§ What you have to do
Only the lines from the start up to and including the line containing "COL = scene.collection" should be repeated, word for word.
═══ Material ═══
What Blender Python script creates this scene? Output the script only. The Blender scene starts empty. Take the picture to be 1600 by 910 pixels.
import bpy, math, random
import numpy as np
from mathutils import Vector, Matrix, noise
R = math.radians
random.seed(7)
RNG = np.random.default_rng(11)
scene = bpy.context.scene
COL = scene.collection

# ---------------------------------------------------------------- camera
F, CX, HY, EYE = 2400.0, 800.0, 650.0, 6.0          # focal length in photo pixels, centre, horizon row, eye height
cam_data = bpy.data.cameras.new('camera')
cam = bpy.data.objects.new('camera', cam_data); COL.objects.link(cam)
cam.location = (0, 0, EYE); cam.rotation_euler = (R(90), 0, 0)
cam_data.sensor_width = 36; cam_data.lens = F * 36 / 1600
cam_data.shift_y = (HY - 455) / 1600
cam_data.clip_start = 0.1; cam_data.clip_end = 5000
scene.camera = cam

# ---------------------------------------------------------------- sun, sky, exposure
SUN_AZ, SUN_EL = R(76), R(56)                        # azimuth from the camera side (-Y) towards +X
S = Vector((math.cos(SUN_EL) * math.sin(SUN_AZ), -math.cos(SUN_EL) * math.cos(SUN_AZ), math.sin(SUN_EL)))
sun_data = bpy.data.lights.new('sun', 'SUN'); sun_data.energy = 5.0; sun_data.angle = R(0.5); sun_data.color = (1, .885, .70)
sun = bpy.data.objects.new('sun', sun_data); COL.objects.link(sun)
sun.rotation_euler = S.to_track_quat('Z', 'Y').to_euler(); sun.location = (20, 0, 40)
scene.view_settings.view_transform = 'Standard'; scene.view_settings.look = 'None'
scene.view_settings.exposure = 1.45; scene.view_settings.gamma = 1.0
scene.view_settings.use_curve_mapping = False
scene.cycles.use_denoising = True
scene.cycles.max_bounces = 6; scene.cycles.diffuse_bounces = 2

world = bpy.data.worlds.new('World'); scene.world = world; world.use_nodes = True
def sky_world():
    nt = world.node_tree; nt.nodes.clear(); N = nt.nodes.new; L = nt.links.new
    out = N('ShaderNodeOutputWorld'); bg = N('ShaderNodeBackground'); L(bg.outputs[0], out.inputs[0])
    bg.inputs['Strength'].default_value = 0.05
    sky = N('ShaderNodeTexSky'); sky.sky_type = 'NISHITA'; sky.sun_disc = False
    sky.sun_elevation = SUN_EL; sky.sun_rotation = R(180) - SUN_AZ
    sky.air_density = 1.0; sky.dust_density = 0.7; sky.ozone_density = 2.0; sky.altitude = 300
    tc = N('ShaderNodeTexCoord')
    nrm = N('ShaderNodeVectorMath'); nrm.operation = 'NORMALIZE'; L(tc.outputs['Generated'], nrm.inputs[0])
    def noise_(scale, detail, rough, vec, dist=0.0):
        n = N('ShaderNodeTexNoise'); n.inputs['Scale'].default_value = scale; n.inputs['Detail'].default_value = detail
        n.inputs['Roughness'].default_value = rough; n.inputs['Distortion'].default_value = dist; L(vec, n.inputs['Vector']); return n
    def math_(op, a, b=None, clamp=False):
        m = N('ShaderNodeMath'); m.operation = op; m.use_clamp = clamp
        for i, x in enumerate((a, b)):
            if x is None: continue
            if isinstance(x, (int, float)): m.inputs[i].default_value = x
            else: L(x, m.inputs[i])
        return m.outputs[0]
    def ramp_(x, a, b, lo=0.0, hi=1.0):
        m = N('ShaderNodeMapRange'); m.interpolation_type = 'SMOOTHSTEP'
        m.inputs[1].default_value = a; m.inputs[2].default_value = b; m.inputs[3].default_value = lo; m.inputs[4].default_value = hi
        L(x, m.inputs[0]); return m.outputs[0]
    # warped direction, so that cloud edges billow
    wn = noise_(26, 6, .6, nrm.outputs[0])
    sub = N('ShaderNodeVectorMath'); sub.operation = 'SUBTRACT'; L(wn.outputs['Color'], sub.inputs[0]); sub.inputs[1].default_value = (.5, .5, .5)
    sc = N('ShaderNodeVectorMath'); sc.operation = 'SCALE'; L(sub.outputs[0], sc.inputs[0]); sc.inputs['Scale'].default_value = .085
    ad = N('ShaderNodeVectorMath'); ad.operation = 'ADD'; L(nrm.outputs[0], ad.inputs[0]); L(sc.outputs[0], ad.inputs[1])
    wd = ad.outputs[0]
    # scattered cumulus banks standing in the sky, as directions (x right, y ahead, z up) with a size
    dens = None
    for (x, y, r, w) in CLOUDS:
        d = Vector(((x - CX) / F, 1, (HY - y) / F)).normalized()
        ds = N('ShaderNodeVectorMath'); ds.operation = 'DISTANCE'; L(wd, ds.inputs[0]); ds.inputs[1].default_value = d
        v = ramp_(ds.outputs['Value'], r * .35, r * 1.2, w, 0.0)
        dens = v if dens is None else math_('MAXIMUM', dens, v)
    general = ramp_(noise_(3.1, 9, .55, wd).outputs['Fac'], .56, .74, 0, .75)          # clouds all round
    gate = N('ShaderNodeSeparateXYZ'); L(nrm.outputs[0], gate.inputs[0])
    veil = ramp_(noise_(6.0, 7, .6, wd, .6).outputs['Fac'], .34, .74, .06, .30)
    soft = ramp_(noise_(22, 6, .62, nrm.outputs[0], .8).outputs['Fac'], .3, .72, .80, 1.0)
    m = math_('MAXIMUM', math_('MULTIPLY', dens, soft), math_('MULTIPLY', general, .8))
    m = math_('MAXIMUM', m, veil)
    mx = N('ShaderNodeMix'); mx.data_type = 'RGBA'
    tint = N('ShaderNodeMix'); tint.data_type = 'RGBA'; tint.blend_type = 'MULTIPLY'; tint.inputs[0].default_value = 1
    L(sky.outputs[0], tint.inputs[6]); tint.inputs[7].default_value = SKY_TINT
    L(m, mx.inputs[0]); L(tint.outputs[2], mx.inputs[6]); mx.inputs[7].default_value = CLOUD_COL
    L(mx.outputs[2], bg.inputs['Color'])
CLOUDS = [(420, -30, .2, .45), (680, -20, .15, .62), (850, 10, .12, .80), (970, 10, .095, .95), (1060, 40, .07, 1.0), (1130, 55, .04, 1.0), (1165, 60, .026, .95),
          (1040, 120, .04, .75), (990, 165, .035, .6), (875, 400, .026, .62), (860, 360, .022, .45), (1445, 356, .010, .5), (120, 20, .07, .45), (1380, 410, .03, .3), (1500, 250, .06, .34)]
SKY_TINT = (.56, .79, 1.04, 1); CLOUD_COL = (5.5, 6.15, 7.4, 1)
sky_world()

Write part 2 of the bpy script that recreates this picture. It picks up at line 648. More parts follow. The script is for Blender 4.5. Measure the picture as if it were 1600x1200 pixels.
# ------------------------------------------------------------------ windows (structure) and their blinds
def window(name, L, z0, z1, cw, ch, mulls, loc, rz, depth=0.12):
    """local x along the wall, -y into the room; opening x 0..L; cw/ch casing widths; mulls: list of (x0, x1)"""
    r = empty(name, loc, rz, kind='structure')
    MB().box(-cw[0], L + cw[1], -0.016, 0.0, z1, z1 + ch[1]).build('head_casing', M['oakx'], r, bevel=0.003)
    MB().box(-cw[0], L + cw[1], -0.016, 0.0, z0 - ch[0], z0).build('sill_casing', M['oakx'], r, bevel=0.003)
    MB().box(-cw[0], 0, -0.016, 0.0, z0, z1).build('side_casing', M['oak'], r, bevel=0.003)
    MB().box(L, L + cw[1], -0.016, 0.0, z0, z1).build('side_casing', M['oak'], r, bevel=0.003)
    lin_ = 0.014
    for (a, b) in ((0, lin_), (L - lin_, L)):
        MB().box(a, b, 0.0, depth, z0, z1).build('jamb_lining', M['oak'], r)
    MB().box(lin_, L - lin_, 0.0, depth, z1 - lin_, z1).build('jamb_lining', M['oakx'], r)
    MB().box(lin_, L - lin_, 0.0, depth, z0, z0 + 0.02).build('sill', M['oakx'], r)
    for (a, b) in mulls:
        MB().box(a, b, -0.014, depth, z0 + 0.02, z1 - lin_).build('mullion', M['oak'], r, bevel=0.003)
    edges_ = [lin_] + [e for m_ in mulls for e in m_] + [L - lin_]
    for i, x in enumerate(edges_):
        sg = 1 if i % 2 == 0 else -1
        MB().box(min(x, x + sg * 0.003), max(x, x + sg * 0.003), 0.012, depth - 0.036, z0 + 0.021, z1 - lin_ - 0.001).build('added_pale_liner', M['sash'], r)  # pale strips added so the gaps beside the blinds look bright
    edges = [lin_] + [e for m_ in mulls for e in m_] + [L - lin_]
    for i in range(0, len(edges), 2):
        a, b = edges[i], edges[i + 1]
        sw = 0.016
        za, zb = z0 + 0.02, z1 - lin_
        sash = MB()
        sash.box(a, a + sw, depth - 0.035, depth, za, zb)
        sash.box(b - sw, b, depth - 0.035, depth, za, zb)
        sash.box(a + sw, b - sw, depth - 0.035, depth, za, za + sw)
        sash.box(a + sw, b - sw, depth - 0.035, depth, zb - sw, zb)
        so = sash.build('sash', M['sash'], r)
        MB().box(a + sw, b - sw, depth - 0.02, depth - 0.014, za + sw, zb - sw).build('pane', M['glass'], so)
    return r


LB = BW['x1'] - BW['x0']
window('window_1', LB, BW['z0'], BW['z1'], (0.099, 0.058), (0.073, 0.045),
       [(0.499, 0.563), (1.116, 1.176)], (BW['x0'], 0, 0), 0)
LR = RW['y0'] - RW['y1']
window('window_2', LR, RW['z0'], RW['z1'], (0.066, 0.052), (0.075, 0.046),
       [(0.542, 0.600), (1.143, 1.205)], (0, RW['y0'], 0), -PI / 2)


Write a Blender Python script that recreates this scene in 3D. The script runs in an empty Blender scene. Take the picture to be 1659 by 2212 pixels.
═══
§ Worked answer
What Blender Python script creates this scene? Output the script only. The Blender scene starts empty. Take the picture to be 1600 by 910 pixels.
import bpy, math, random
import numpy as np
from mathutils import Vector, Matrix, noise
R = math.radians
random.seed(7)
RNG = np.random.default_rng(11)
scene = bpy.context.scene
COL = scene.collection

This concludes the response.